Em 23 de Junho de 1828, é proclamado Rei pelas Cortes Gerais do Reino, que anulam a vigência da Carta Constitucional e repõem as Leis constitucionais tradicionais. Foi reconhecido pelo Vaticano, Espanha e Estados Unidos da América, ficando as restantes potências na expectativa, aceitando porém tratar com o seu governo enquanto entidade que "de facto" exercia o poder político sobre a quase totalidade do território nacional.

A não aceitação da decisão das Cortes Gerais pelo seu irmão D. Pedro e pelos liberais desencadeou a Guerra Civil Portuguesa (1831-1834) entre miguelistas e pedristas.

D. Miguel tentou o reconhecimento internacional para seu regime, tendo até 1830 a simpatia da França e da Inglaterra. Porém, naquele ano, grandes mudanças ocorrem na conjuntura europeia: na França uma rebelião colocara no trono Luís Felipe em lugar de Carlos X; no Reino Unido, caíra o governo do duque de Wellington , antes que fosse concedido o reconhecimento a D. Miguel como monarca. A acção diplomática de Metternich, cujo soberano era sogro de D. Pedro, e pretendia que a sua neta, Habsburgo por sua mãe, estivesse no trono de Lisboa, começou também a desenvolver-se contra D. Miguel.

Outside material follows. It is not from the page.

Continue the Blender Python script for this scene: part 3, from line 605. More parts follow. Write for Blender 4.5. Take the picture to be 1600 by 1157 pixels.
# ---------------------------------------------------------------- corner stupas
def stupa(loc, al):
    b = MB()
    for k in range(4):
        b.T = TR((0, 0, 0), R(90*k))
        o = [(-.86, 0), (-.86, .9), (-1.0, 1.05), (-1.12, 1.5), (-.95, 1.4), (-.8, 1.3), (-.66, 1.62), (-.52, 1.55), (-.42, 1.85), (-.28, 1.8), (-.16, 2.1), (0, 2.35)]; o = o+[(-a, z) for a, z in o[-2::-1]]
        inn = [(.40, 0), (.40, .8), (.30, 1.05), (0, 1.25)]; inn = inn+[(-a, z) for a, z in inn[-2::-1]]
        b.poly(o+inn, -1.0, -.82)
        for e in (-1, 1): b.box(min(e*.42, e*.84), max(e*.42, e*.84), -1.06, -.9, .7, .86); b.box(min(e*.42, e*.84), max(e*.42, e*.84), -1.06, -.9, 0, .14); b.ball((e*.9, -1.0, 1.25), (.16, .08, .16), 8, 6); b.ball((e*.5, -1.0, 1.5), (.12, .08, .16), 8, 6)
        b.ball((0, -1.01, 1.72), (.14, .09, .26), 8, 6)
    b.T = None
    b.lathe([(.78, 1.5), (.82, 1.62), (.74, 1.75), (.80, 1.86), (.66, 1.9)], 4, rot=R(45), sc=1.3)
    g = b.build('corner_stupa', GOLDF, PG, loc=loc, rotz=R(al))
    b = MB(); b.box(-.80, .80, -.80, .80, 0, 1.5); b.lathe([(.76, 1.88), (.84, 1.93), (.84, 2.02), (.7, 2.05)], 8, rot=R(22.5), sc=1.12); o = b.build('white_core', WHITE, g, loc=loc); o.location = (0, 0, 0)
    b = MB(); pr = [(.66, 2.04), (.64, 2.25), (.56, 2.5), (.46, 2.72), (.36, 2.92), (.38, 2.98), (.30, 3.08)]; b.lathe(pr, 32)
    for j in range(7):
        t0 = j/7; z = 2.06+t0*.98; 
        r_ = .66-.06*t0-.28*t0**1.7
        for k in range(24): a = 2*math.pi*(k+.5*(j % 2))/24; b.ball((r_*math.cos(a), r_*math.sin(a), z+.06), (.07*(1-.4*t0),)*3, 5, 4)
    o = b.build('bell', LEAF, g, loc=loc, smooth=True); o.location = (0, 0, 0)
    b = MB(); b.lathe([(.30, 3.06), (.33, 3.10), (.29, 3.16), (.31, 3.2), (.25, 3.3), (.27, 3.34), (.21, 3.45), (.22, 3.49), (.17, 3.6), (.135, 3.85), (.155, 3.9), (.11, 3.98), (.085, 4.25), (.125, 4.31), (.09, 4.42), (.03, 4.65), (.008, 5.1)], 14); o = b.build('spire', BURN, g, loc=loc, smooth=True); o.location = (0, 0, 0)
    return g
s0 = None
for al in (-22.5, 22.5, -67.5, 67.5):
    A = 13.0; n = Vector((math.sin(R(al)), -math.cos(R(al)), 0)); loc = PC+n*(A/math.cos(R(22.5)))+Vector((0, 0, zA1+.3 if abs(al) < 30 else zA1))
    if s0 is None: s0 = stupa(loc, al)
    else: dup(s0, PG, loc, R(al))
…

Em 1831, o imperador D. Pedro abdica do trono do Brasil em favor do filho, Pedro II, e parte para a Europa em busca de apoios para a causa de sua filha. Após obter armas e dinheiro, por intermédio de Juan Álvarez Mendizábal [1], reúne em Inglaterra uma força de aproximadamente sete mil soldados britânicos, regressando a Portugal para liderar em pessoa o partido liberal, na guerra contra os miguelistas. Toma o arquipélago dos Açores, de onde lança ataques navais a Portugal.

Na primavera de 1834, a guerra civil vai entrar em fase decisiva. Em 22 de Abril, pelo tratado de Londres, a Inglaterra e a França decidem pôr fim ao reinado de D. Miguel em Portugal e às pretensões de Carlos María Isidro de Borbón em Espanha. Enquanto o almirante Napier desembarca tropas na Figueira da Foz, avançando por Leiria, Ourém e Torres Novas, o general espanhol José Ramón Rodil y Campillo entra em Portugal através da Beira e Alto Alentejo com uma expedição de 15 mil homens em apoio do partido de D. Pedro e de sua filha D. Maria da Glória. Na batalha de Asseiceira, as forças militares portuguesas são derrotadas pela conjugação das forças estrangeiras aliadas às forças do duque da Terceira, sendo o rei D. Miguel forçado a abdicar em favor de D. Maria II através da Concessão de Évoramonte (26 de Maio de 1834). Parte para o exílio, em Julho do mesmo ano, tendo pernoitado pela última vez em solo português na vila alentejana de Alvalade. Já ao largo da Baía de Cascais, ao embarcar para o exílio, D. Miguel denuncia a Concessão, afirmando que também esta fora firmada sob coacção. Ao fazê-lo, perde voluntariamente o direito à pensão vitalícia que Portugal ficara obrigado a pagar-lhe nos termos daquele acordo, não lhe restando, a partir de então, qualquer fortuna pessoal, visto que já mandara entregar as suas jóias ao irmão, como contribuição para o esforço de reconstrução do País após a guerra. Passou pois a viver da boa-vontade do Papa e dos seus partidários. A oferta do seu tesouro pessoal para ajudar na reconstrução de Portugal suscitou a D. Pedro IV o comentário: "Isto são mesmo coisas do mano Miguel".

Em 26 de Novembro de 1836, D. Miguel nomeou simbolicamente o chamado "Remexido", líder de um grupo de guerrilheiros e ex-soldados do Algarve e do Alentejo, Governador do Reino do Algarve e Comandante em Chefe Interino de Todas as Tropas Realistas, Regulares e Irregulares do Exército de Operações do Sul, talvez pela fidelidade deste, que manteve a acesa resistência miguelista do território do Algarve até ao norte do Alentejo durante mais de quatro anos após a Concessão.

D. Miguel viveu o resto de sua vida na Alemanha, onde se casou com a Princesa Adelaide de Löwenstein-Wertheim-Rosenberg, que lhe deu seis filhas e um filho, Miguel, Duque de Bragança.

D. Miguel I jaz no Panteão dos Braganças, no mosteiro de São Vicente de Fora em Lisboa, para onde foi transladado juntamente com sua mulher D. Adelaide.

Os dois ramos só se reconciliaram quase um século mais tarde, quando o rei D. Manuel II, não tendo tido filhos, reconheceu os descendentes de D. Miguel como seus sucessores. Entretanto, nesse meio tempo, Portugal já se tornara uma república, em 1910.

O actual pretendente ao trono português, D. Duarte Pio, Duque de Bragança, é bisneto de D. Miguel I, por legítima varonia.